▸ **Exercise instructions**:
Copy each line exactly. Drop every picture.
--- START Data segment ---
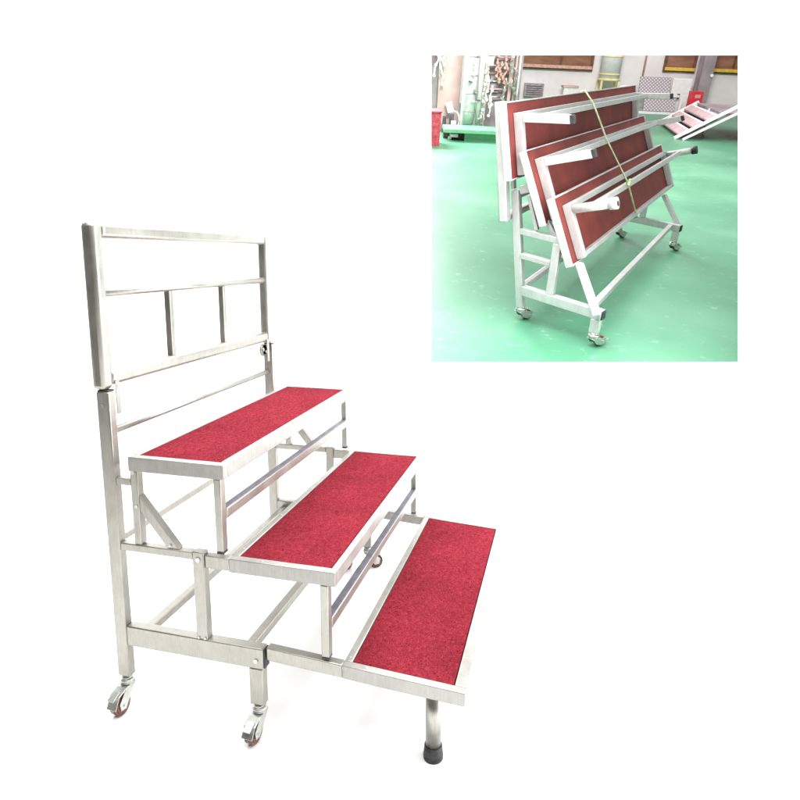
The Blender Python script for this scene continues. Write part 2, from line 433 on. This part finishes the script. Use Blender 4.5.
# --- folded riser standing on the green floor
fold = thing('folded_riser', 'folded aluminium riser on casters, red tread boards tipped up and tied with green strap', 'stage riser', MI)
FX0, FX1 = .048, 1.814
def fx(x0, x1, far): return (FX1 - (x1 - FX0), FX1 - (x0 - FX0)) if far else (x0, x1)
T = .036
K = .20                                                # the side frames toe in a little towards the front
for far in (False, True):
    a, b = fx(FX0, FX0 + T, far); m = (a + b) / 2
    def fw(bm, w0, w1, z, wd, hd): bar(bm, V(m - K * w0, w0, z), V(m - K * w1, w1, z), wd, hd, (0, 0, 1), .003)
    part('back_post', M_FRAMEALU, fold, lambda bm: (bar(bm, V(m, .060, .066), V(m, -.030, .575), T, .034, (0, 1, 0), .003), bar(bm, V(m, -.042, .577), V(m, -.050, .628), T - .004, .012, (0, 1, 0), .002), bar(bm, V(m, -.010, .577), V(m, .050, .597), T - .006, .034, (0, 0, 1), .002)))
    part('lower_beam', M_FRAMEALU, fold, lambda bm: fw(bm, .064, .440, .150, T, .042))
    part('end_cap', M_BLACK, fold, lambda bm: fw(bm, .4402, .446, .150, T - .004, .038))
    part('front_leg', M_FRAMEALU, fold, lambda bm: bar(bm, V(m - K * .418, .418, .066), V(m - K * .418, .418, .1285), T - .002, .040, (0, 1, 0), .003))
    part('upper_beam', M_FRAMEALU, fold, lambda bm: fw(bm, .018, .2145, .407, T - .006, .026))
    part('middle_rung', M_FRAMEALU, fold, lambda bm: fw(bm, .034, .178, .302, T - .008, .024))
    part('upright', M_FRAMEALU, fold, lambda bm: bar(bm, V(m - K * .196, .196, .1712), V(m - K * .196, .196, .3938), T - .003, .034, (0, 1, 0), .003))
    part('link_bar', M_FRAMEALU, fold, lambda bm: bar(bm, V(m, .030, .56), V(m, .085, .422), .016, .022, (1, 0, 0), .002))
    o = -.03 if not far else .03
    part('step_arm', M_FRAMEALU, fold, lambda bm: bar(bm, V(m - K * .43 + o * .9, .425, .150), V(m - .02, .291, .322), .026, .036, (1, 0, 0), .003))
    part('step_arm', M_FRAMEALU, fold, lambda bm: bar(bm, V(m + o * .8, .192, .400), V(m + o * .6, .128, .470), .020, .024, (1, 0, 0), .003))
    make_caster(fold, m, .062, .066, math.radians(25), .022)
    make_caster(fold, m - K * .42, .42, .062, math.radians(25), .022)
part('rear_rail', M_FRAMEALU, fold, lambda bm: box(bm, FX0 + T / 2 + .019, FX1 - T / 2 - .019, .034, .060, .136, .162, .003))
part('front_rail', M_FRAMEALU, fold, lambda bm: box(bm, FX0 - .040, FX1 - .106, .366, .392, .138, .165, .003))
part('rear_rail', M_FRAMEALU, fold, lambda bm: box(bm, FX0 + T + .001, FX1 - T - .001, -.034, -.010, .540, .564, .003))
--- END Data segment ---
▸ **Response to the task**:
The Blender Python script for this scene continues. Write part 2, from line 433 on. This part finishes the script. Use Blender 4.5.
# --- folded riser standing on the green floor
fold = thing('folded_riser', 'folded aluminium riser on casters, red tread boards tipped up and tied with green strap', 'stage riser', MI)
FX0, FX1 = .048, 1.814
def fx(x0, x1, far): return (FX1 - (x1 - FX0), FX1 - (x0 - FX0)) if far else (x0, x1)
T = .036
K = .20                                                # the side frames toe in a little towards the front
for far in (False, True):
    a, b = fx(FX0, FX0 + T, far); m = (a + b) / 2
    def fw(bm, w0, w1, z, wd, hd): bar(bm, V(m - K * w0, w0, z), V(m - K * w1, w1, z), wd, hd, (0, 0, 1), .003)
    part('back_post', M_FRAMEALU, fold, lambda bm: (bar(bm, V(m, .060, .066), V(m, -.030, .575), T, .034, (0, 1, 0), .003), bar(bm, V(m, -.042, .577), V(m, -.050, .628), T - .004, .012, (0, 1, 0), .002), bar(bm, V(m, -.010, .577), V(m, .050, .597), T - .006, .034, (0, 0, 1), .002)))
    part('lower_beam', M_FRAMEALU, fold, lambda bm: fw(bm, .064, .440, .150, T, .042))
    part('end_cap', M_BLACK, fold, lambda bm: fw(bm, .4402, .446, .150, T - .004, .038))
    part('front_leg', M_FRAMEALU, fold, lambda bm: bar(bm, V(m - K * .418, .418, .066), V(m - K * .418, .418, .1285), T - .002, .040, (0, 1, 0), .003))
    part('upper_beam', M_FRAMEALU, fold, lambda bm: fw(bm, .018, .2145, .407, T - .006, .026))
    part('middle_rung', M_FRAMEALU, fold, lambda bm: fw(bm, .034, .178, .302, T - .008, .024))
    part('upright', M_FRAMEALU, fold, lambda bm: bar(bm, V(m - K * .196, .196, .1712), V(m - K * .196, .196, .3938), T - .003, .034, (0, 1, 0), .003))
    part('link_bar', M_FRAMEALU, fold, lambda bm: bar(bm, V(m, .030, .56), V(m, .085, .422), .016, .022, (1, 0, 0), .002))
    o = -.03 if not far else .03
    part('step_arm', M_FRAMEALU, fold, lambda bm: bar(bm, V(m - K * .43 + o * .9, .425, .150), V(m - .02, .291, .322), .026, .036, (1, 0, 0), .003))
    part('step_arm', M_FRAMEALU, fold, lambda bm: bar(bm, V(m + o * .8, .192, .400), V(m + o * .6, .128, .470), .020, .024, (1, 0, 0), .003))
    make_caster(fold, m, .062, .066, math.radians(25), .022)
    make_caster(fold, m - K * .42, .42, .062, math.radians(25), .022)
part('rear_rail', M_FRAMEALU, fold, lambda bm: box(bm, FX0 + T / 2 + .019, FX1 - T / 2 - .019, .034, .060, .136, .162, .003))
part('front_rail', M_FRAMEALU, fold, lambda bm: box(bm, FX0 - .040, FX1 - .106, .366, .392, .138, .165, .003))
part('rear_rail', M_FRAMEALU, fold, lambda bm: box(bm, FX0 + T + .001, FX1 - T - .001, -.034, -.010, .540, .564, .003))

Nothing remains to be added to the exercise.